-- Start --

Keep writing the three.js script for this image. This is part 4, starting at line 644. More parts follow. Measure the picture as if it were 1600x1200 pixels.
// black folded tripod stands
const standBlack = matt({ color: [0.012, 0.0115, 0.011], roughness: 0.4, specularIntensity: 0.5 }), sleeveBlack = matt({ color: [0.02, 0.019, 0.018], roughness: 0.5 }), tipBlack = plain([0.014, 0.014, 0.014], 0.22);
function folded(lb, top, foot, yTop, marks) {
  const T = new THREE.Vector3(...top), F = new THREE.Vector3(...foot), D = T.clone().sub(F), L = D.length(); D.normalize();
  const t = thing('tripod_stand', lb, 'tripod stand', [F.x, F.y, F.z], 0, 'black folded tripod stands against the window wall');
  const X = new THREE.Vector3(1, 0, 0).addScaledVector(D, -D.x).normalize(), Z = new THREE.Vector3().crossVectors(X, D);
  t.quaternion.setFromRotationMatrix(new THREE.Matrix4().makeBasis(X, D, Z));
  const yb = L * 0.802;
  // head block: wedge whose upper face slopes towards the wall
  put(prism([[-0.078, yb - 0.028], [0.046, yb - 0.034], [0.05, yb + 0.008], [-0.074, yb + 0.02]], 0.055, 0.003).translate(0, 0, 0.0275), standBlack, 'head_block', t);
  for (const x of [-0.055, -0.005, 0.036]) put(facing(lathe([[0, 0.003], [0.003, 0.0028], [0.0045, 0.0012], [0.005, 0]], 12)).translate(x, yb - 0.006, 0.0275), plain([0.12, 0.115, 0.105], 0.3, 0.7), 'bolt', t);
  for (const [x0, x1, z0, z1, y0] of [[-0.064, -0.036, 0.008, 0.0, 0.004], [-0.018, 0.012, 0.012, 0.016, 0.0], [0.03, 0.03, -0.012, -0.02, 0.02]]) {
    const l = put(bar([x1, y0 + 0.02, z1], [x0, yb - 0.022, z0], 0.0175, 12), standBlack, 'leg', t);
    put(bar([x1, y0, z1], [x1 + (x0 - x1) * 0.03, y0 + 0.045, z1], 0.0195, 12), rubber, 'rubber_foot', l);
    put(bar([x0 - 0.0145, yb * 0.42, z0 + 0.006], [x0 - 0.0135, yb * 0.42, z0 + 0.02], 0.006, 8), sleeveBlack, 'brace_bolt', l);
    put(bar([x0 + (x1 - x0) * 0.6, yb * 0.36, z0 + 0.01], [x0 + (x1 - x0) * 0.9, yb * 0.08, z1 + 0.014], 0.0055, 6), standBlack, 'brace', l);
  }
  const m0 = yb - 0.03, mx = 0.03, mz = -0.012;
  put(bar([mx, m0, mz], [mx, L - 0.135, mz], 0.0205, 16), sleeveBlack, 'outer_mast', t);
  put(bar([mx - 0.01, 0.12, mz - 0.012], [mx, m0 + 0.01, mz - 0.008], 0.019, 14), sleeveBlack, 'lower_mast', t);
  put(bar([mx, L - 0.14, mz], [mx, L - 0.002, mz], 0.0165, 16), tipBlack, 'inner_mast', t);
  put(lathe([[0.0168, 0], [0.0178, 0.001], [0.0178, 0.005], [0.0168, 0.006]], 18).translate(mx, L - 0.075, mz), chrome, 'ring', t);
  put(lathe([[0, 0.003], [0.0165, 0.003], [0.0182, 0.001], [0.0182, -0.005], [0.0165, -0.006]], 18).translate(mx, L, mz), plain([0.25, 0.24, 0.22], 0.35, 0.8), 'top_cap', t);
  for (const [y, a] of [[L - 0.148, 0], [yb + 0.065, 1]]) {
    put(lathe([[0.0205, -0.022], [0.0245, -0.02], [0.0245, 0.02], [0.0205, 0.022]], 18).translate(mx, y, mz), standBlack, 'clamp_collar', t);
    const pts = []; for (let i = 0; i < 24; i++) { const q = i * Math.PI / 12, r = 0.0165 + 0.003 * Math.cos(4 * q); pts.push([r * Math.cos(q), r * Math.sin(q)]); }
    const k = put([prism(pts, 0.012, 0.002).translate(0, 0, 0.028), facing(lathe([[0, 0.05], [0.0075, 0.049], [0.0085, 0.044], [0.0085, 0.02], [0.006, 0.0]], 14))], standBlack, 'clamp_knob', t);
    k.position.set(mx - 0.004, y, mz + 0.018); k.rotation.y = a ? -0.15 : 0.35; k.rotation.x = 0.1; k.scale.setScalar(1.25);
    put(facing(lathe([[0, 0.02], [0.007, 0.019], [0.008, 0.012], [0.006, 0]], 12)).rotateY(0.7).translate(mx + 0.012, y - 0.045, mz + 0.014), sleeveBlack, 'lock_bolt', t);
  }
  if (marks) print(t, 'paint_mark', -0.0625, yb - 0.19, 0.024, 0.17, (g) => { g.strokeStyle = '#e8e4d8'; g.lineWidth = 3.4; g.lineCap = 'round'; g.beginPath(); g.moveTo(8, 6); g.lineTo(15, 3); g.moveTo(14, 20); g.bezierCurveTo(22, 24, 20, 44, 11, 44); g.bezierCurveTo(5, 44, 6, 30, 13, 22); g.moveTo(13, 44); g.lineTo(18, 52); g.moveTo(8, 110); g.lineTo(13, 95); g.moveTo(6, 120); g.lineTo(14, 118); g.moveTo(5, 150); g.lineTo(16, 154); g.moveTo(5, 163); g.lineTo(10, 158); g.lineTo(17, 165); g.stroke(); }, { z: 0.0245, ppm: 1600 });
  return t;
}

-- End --

◆ DIRECTIONS FOR THIS TASK: Return all of the data precisely as it appears.

◆ COMPLETE ANSWER:
Keep writing the three.js script for this image. This is part 4, starting at line 644. More parts follow. Measure the picture as if it were 1600x1200 pixels.
// black folded tripod stands
const standBlack = matt({ color: [0.012, 0.0115, 0.011], roughness: 0.4, specularIntensity: 0.5 }), sleeveBlack = matt({ color: [0.02, 0.019, 0.018], roughness: 0.5 }), tipBlack = plain([0.014, 0.014, 0.014], 0.22);
function folded(lb, top, foot, yTop, marks) {
  const T = new THREE.Vector3(...top), F = new THREE.Vector3(...foot), D = T.clone().sub(F), L = D.length(); D.normalize();
  const t = thing('tripod_stand', lb, 'tripod stand', [F.x, F.y, F.z], 0, 'black folded tripod stands against the window wall');
  const X = new THREE.Vector3(1, 0, 0).addScaledVector(D, -D.x).normalize(), Z = new THREE.Vector3().crossVectors(X, D);
  t.quaternion.setFromRotationMatrix(new THREE.Matrix4().makeBasis(X, D, Z));
  const yb = L * 0.802;
  // head block: wedge whose upper face slopes towards the wall
  put(prism([[-0.078, yb - 0.028], [0.046, yb - 0.034], [0.05, yb + 0.008], [-0.074, yb + 0.02]], 0.055, 0.003).translate(0, 0, 0.0275), standBlack, 'head_block', t);
  for (const x of [-0.055, -0.005, 0.036]) put(facing(lathe([[0, 0.003], [0.003, 0.0028], [0.0045, 0.0012], [0.005, 0]], 12)).translate(x, yb - 0.006, 0.0275), plain([0.12, 0.115, 0.105], 0.3, 0.7), 'bolt', t);
  for (const [x0, x1, z0, z1, y0] of [[-0.064, -0.036, 0.008, 0.0, 0.004], [-0.018, 0.012, 0.012, 0.016, 0.0], [0.03, 0.03, -0.012, -0.02, 0.02]]) {
    const l = put(bar([x1, y0 + 0.02, z1], [x0, yb - 0.022, z0], 0.0175, 12), standBlack, 'leg', t);
    put(bar([x1, y0, z1], [x1 + (x0 - x1) * 0.03, y0 + 0.045, z1], 0.0195, 12), rubber, 'rubber_foot', l);
    put(bar([x0 - 0.0145, yb * 0.42, z0 + 0.006], [x0 - 0.0135, yb * 0.42, z0 + 0.02], 0.006, 8), sleeveBlack, 'brace_bolt', l);
    put(bar([x0 + (x1 - x0) * 0.6, yb * 0.36, z0 + 0.01], [x0 + (x1 - x0) * 0.9, yb * 0.08, z1 + 0.014], 0.0055, 6), standBlack, 'brace', l);
  }
  const m0 = yb - 0.03, mx = 0.03, mz = -0.012;
  put(bar([mx, m0, mz], [mx, L - 0.135, mz], 0.0205, 16), sleeveBlack, 'outer_mast', t);
  put(bar([mx - 0.01, 0.12, mz - 0.012], [mx, m0 + 0.01, mz - 0.008], 0.019, 14), sleeveBlack, 'lower_mast', t);
  put(bar([mx, L - 0.14, mz], [mx, L - 0.002, mz], 0.0165, 16), tipBlack, 'inner_mast', t);
  put(lathe([[0.0168, 0], [0.0178, 0.001], [0.0178, 0.005], [0.0168, 0.006]], 18).translate(mx, L - 0.075, mz), chrome, 'ring', t);
  put(lathe([[0, 0.003], [0.0165, 0.003], [0.0182, 0.001], [0.0182, -0.005], [0.0165, -0.006]], 18).translate(mx, L, mz), plain([0.25, 0.24, 0.22], 0.35, 0.8), 'top_cap', t);
  for (const [y, a] of [[L - 0.148, 0], [yb + 0.065, 1]]) {
    put(lathe([[0.0205, -0.022], [0.0245, -0.02], [0.0245, 0.02], [0.0205, 0.022]], 18).translate(mx, y, mz), standBlack, 'clamp_collar', t);
    const pts = []; for (let i = 0; i < 24; i++) { const q = i * Math.PI / 12, r = 0.0165 + 0.003 * Math.cos(4 * q); pts.push([r * Math.cos(q), r * Math.sin(q)]); }
    const k = put([prism(pts, 0.012, 0.002).translate(0, 0, 0.028), facing(lathe([[0, 0.05], [0.0075, 0.049], [0.0085, 0.044], [0.0085, 0.02], [0.006, 0.0]], 14))], standBlack, 'clamp_knob', t);
    k.position.set(mx - 0.004, y, mz + 0.018); k.rotation.y = a ? -0.15 : 0.35; k.rotation.x = 0.1; k.scale.setScalar(1.25);
    put(facing(lathe([[0, 0.02], [0.007, 0.019], [0.008, 0.012], [0.006, 0]], 12)).rotateY(0.7).translate(mx + 0.012, y - 0.045, mz + 0.014), sleeveBlack, 'lock_bolt', t);
  }
  if (marks) print(t, 'paint_mark', -0.0625, yb - 0.19, 0.024, 0.17, (g) => { g.strokeStyle = '#e8e4d8'; g.lineWidth = 3.4; g.lineCap = 'round'; g.beginPath(); g.moveTo(8, 6); g.lineTo(15, 3); g.moveTo(14, 20); g.bezierCurveTo(22, 24, 20, 44, 11, 44); g.bezierCurveTo(5, 44, 6, 30, 13, 22); g.moveTo(13, 44); g.lineTo(18, 52); g.moveTo(8, 110); g.lineTo(13, 95); g.moveTo(6, 120); g.lineTo(14, 118); g.moveTo(5, 150); g.lineTo(16, 154); g.moveTo(5, 163); g.lineTo(10, 158); g.lineTo(17, 165); g.stroke(); }, { z: 0.0245, ppm: 1600 });
  return t;
}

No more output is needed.